[What to work on]:
Please give back word for word the lines below, from the first one through the one with "CAMZ), (0, 0, 0, 1)))".

------------

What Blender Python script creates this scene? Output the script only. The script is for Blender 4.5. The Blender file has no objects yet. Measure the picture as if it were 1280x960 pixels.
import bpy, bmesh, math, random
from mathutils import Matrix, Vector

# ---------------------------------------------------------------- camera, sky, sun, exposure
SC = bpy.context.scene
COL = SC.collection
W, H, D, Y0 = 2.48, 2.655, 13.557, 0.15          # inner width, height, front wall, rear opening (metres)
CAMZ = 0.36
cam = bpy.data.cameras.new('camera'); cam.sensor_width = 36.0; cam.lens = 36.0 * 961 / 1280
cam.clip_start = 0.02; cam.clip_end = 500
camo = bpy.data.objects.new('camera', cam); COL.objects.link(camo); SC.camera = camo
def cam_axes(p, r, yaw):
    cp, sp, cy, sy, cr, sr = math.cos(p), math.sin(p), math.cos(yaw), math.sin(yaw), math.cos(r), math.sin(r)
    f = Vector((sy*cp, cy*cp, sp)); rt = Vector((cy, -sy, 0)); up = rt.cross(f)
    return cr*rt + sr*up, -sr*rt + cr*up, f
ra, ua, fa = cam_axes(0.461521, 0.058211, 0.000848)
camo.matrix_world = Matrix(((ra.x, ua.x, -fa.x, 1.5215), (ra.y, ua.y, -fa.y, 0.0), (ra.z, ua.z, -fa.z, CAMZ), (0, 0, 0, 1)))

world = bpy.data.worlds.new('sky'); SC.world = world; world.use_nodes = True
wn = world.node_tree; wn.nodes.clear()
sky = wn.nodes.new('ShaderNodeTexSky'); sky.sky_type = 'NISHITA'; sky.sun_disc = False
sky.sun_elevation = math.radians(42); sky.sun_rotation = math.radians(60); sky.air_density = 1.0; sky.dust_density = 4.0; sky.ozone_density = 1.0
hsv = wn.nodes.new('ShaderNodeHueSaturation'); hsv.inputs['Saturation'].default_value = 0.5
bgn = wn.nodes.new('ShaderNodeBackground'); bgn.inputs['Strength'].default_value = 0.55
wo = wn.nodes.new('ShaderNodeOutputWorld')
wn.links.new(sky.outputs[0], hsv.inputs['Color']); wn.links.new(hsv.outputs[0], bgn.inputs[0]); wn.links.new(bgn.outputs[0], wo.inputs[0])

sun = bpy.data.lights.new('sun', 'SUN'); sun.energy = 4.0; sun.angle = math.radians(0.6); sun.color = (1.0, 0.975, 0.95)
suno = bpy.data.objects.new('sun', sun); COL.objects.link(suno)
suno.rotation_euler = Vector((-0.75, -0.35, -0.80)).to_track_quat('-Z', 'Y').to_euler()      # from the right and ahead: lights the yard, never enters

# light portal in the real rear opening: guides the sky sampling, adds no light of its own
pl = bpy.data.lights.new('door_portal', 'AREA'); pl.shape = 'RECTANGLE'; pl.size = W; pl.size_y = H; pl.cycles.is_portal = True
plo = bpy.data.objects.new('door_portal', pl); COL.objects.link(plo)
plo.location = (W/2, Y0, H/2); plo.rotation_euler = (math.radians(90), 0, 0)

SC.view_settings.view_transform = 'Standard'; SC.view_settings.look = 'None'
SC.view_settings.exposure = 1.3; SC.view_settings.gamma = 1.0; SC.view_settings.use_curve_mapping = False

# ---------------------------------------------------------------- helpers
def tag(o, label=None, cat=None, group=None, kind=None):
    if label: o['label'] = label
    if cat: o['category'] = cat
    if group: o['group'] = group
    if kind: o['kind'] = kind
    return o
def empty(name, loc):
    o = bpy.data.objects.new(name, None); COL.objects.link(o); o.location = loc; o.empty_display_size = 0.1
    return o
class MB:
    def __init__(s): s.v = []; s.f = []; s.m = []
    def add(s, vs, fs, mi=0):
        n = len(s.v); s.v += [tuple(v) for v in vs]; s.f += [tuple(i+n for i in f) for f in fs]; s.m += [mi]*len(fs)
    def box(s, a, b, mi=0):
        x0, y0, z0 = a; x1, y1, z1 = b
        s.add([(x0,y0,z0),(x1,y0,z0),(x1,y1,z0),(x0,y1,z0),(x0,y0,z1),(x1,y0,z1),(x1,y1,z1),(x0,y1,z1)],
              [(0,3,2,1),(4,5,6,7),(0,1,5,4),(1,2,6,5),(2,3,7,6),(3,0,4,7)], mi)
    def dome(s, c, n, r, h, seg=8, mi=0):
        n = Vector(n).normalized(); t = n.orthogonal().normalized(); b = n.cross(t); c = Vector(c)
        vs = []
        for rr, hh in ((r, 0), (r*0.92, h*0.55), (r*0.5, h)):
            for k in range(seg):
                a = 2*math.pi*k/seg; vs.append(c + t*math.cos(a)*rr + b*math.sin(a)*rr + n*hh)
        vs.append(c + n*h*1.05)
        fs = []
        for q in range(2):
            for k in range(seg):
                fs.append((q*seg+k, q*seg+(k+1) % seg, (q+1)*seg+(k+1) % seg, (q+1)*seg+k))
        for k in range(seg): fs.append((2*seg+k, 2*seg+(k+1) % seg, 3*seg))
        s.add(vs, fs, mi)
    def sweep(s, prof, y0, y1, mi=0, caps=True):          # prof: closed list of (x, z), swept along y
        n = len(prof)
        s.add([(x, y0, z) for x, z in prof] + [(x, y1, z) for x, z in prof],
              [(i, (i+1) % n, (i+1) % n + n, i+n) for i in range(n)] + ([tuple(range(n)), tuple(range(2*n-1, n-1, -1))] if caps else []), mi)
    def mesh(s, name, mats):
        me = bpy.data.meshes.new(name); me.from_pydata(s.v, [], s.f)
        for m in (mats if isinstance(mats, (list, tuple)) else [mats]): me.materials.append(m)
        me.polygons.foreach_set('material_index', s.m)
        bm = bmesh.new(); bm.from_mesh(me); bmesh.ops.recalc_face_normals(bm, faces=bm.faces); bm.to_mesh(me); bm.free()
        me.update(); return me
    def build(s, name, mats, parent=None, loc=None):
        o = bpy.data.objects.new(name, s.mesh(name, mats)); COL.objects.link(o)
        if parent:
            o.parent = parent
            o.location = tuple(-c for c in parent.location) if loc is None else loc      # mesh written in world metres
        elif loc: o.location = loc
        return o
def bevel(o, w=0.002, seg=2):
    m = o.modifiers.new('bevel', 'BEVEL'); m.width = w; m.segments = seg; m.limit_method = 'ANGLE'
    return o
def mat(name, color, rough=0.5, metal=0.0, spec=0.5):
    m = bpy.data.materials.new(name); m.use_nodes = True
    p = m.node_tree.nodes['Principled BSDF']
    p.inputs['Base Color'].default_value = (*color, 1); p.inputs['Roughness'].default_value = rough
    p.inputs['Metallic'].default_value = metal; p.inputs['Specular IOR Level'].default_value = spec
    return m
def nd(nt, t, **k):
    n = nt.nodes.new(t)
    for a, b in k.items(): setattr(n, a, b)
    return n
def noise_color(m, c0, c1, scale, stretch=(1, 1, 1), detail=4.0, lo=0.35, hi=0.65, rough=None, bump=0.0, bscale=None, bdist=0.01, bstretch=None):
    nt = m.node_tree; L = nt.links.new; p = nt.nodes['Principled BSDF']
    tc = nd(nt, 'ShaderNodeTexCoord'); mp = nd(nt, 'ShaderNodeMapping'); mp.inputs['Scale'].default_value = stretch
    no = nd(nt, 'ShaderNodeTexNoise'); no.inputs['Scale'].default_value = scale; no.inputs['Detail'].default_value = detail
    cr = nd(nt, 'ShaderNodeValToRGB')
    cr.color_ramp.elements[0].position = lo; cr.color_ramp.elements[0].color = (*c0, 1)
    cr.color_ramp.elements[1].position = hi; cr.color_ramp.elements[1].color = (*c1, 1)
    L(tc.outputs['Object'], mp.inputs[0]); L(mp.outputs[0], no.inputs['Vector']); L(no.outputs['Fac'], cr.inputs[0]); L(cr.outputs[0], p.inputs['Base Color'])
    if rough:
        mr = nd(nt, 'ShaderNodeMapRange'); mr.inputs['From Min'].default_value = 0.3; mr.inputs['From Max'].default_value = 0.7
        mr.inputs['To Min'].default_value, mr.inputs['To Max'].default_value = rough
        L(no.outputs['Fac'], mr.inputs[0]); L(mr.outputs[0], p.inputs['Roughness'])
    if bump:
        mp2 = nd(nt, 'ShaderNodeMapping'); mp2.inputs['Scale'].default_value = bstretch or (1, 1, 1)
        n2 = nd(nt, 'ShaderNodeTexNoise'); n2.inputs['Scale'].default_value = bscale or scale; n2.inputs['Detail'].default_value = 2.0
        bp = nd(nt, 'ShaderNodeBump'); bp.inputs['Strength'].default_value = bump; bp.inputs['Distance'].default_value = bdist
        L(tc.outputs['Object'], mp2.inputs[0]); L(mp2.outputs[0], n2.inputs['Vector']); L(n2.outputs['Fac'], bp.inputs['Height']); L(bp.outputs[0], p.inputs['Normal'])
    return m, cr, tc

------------

[The solution]:
What Blender Python script creates this scene? Output the script only. The script is for Blender 4.5. The Blender file has no objects yet. Measure the picture as if it were 1280x960 pixels.
import bpy, bmesh, math, random
from mathutils import Matrix, Vector

# ---------------------------------------------------------------- camera, sky, sun, exposure
SC = bpy.context.scene
COL = SC.collection
W, H, D, Y0 = 2.48, 2.655, 13.557, 0.15          # inner width, height, front wall, rear opening (metres)
CAMZ = 0.36
cam = bpy.data.cameras.new('camera'); cam.sensor_width = 36.0; cam.lens = 36.0 * 961 / 1280
cam.clip_start = 0.02; cam.clip_end = 500
camo = bpy.data.objects.new('camera', cam); COL.objects.link(camo); SC.camera = camo
def cam_axes(p, r, yaw):
    cp, sp, cy, sy, cr, sr = math.cos(p), math.sin(p), math.cos(yaw), math.sin(yaw), math.cos(r), math.sin(r)
    f = Vector((sy*cp, cy*cp, sp)); rt = Vector((cy, -sy, 0)); up = rt.cross(f)
    return cr*rt + sr*up, -sr*rt + cr*up, f
ra, ua, fa = cam_axes(0.461521, 0.058211, 0.000848)
camo.matrix_world = Matrix(((ra.x, ua.x, -fa.x, 1.5215), (ra.y, ua.y, -fa.y, 0.0), (ra.z, ua.z, -fa.z, CAMZ), (0, 0, 0, 1)))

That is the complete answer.